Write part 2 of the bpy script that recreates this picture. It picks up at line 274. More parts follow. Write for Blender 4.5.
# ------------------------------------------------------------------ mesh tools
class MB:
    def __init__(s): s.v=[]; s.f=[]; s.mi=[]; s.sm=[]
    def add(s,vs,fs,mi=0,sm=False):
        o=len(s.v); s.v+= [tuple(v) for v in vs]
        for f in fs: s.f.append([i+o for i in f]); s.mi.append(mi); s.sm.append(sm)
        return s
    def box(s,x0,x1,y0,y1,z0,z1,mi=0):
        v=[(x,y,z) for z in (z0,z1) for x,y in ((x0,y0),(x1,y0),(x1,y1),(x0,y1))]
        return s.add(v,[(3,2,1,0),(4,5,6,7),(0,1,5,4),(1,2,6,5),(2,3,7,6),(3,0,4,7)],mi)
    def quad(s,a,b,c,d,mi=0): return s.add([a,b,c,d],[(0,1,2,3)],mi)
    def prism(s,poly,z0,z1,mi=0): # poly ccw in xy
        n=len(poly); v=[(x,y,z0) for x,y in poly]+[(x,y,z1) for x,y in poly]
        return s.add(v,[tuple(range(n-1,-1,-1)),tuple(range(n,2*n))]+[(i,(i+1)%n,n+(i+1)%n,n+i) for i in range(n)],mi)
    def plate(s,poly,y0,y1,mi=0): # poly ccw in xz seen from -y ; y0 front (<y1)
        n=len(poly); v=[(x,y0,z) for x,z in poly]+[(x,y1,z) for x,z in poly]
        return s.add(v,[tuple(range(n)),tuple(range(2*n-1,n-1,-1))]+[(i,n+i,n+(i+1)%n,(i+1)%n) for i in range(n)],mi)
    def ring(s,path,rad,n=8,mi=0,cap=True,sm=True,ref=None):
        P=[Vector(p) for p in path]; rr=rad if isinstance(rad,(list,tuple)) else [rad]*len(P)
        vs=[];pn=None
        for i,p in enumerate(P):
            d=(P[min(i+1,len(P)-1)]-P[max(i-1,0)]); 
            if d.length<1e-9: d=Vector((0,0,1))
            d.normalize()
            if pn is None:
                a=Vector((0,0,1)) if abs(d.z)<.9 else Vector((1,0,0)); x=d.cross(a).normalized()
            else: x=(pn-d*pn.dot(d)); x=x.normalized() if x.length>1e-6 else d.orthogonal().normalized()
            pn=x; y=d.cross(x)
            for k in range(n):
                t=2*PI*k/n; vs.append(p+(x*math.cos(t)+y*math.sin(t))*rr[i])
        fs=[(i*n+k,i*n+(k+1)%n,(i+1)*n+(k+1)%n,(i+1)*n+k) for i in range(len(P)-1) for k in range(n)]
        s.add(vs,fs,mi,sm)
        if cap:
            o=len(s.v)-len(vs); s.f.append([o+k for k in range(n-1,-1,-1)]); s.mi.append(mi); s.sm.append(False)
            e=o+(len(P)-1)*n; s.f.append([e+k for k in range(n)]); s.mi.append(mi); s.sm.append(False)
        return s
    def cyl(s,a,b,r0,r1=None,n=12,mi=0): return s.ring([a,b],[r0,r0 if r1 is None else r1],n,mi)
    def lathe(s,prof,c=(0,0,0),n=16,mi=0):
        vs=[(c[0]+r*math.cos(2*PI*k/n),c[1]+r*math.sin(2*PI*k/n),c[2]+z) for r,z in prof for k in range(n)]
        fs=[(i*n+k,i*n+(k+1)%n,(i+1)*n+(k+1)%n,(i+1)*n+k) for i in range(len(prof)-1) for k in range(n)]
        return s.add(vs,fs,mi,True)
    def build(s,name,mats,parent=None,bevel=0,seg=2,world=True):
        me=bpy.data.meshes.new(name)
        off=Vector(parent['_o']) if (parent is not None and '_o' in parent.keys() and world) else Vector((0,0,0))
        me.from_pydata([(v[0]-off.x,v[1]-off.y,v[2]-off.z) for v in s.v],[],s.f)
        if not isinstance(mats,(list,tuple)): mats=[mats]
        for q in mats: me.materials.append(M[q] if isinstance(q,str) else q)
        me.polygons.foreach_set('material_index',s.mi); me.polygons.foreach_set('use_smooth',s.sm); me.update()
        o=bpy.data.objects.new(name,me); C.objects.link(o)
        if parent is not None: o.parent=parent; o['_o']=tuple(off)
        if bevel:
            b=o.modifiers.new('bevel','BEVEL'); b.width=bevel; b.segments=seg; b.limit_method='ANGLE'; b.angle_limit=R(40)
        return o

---

THE EXERCISE
Extract the whole listing, character for character.

SOLUTION FOR THIS PROBLEM
Write part 2 of the bpy script that recreates this picture. It picks up at line 274. More parts follow. Write for Blender 4.5.
# ------------------------------------------------------------------ mesh tools
class MB:
    def __init__(s): s.v=[]; s.f=[]; s.mi=[]; s.sm=[]
    def add(s,vs,fs,mi=0,sm=False):
        o=len(s.v); s.v+= [tuple(v) for v in vs]
        for f in fs: s.f.append([i+o for i in f]); s.mi.append(mi); s.sm.append(sm)
        return s
    def box(s,x0,x1,y0,y1,z0,z1,mi=0):
        v=[(x,y,z) for z in (z0,z1) for x,y in ((x0,y0),(x1,y0),(x1,y1),(x0,y1))]
        return s.add(v,[(3,2,1,0),(4,5,6,7),(0,1,5,4),(1,2,6,5),(2,3,7,6),(3,0,4,7)],mi)
    def quad(s,a,b,c,d,mi=0): return s.add([a,b,c,d],[(0,1,2,3)],mi)
    def prism(s,poly,z0,z1,mi=0): # poly ccw in xy
        n=len(poly); v=[(x,y,z0) for x,y in poly]+[(x,y,z1) for x,y in poly]
        return s.add(v,[tuple(range(n-1,-1,-1)),tuple(range(n,2*n))]+[(i,(i+1)%n,n+(i+1)%n,n+i) for i in range(n)],mi)
    def plate(s,poly,y0,y1,mi=0): # poly ccw in xz seen from -y ; y0 front (<y1)
        n=len(poly); v=[(x,y0,z) for x,z in poly]+[(x,y1,z) for x,z in poly]
        return s.add(v,[tuple(range(n)),tuple(range(2*n-1,n-1,-1))]+[(i,n+i,n+(i+1)%n,(i+1)%n) for i in range(n)],mi)
    def ring(s,path,rad,n=8,mi=0,cap=True,sm=True,ref=None):
        P=[Vector(p) for p in path]; rr=rad if isinstance(rad,(list,tuple)) else [rad]*len(P)
        vs=[];pn=None
        for i,p in enumerate(P):
            d=(P[min(i+1,len(P)-1)]-P[max(i-1,0)]); 
            if d.length<1e-9: d=Vector((0,0,1))
            d.normalize()
            if pn is None:
                a=Vector((0,0,1)) if abs(d.z)<.9 else Vector((1,0,0)); x=d.cross(a).normalized()
            else: x=(pn-d*pn.dot(d)); x=x.normalized() if x.length>1e-6 else d.orthogonal().normalized()
            pn=x; y=d.cross(x)
            for k in range(n):
                t=2*PI*k/n; vs.append(p+(x*math.cos(t)+y*math.sin(t))*rr[i])
        fs=[(i*n+k,i*n+(k+1)%n,(i+1)*n+(k+1)%n,(i+1)*n+k) for i in range(len(P)-1) for k in range(n)]
        s.add(vs,fs,mi,sm)
        if cap:
            o=len(s.v)-len(vs); s.f.append([o+k for k in range(n-1,-1,-1)]); s.mi.append(mi); s.sm.append(False)
            e=o+(len(P)-1)*n; s.f.append([e+k for k in range(n)]); s.mi.append(mi); s.sm.append(False)
        return s
    def cyl(s,a,b,r0,r1=None,n=12,mi=0): return s.ring([a,b],[r0,r0 if r1 is None else r1],n,mi)
    def lathe(s,prof,c=(0,0,0),n=16,mi=0):
        vs=[(c[0]+r*math.cos(2*PI*k/n),c[1]+r*math.sin(2*PI*k/n),c[2]+z) for r,z in prof for k in range(n)]
        fs=[(i*n+k,i*n+(k+1)%n,(i+1)*n+(k+1)%n,(i+1)*n+k) for i in range(len(prof)-1) for k in range(n)]
        return s.add(vs,fs,mi,True)
    def build(s,name,mats,parent=None,bevel=0,seg=2,world=True):
        me=bpy.data.meshes.new(name)
        off=Vector(parent['_o']) if (parent is not None and '_o' in parent.keys() and world) else Vector((0,0,0))
        me.from_pydata([(v[0]-off.x,v[1]-off.y,v[2]-off.z) for v in s.v],[],s.f)
        if not isinstance(mats,(list,tuple)): mats=[mats]
        for q in mats: me.materials.append(M[q] if isinstance(q,str) else q)
        me.polygons.foreach_set('material_index',s.mi); me.polygons.foreach_set('use_smooth',s.sm); me.update()
        o=bpy.data.objects.new(name,me); C.objects.link(o)
        if parent is not None: o.parent=parent; o['_o']=tuple(off)
        if bevel:
            b=o.modifiers.new('bevel','BEVEL'); b.width=bevel; b.segments=seg; b.limit_method='ANGLE'; b.angle_limit=R(40)
        return o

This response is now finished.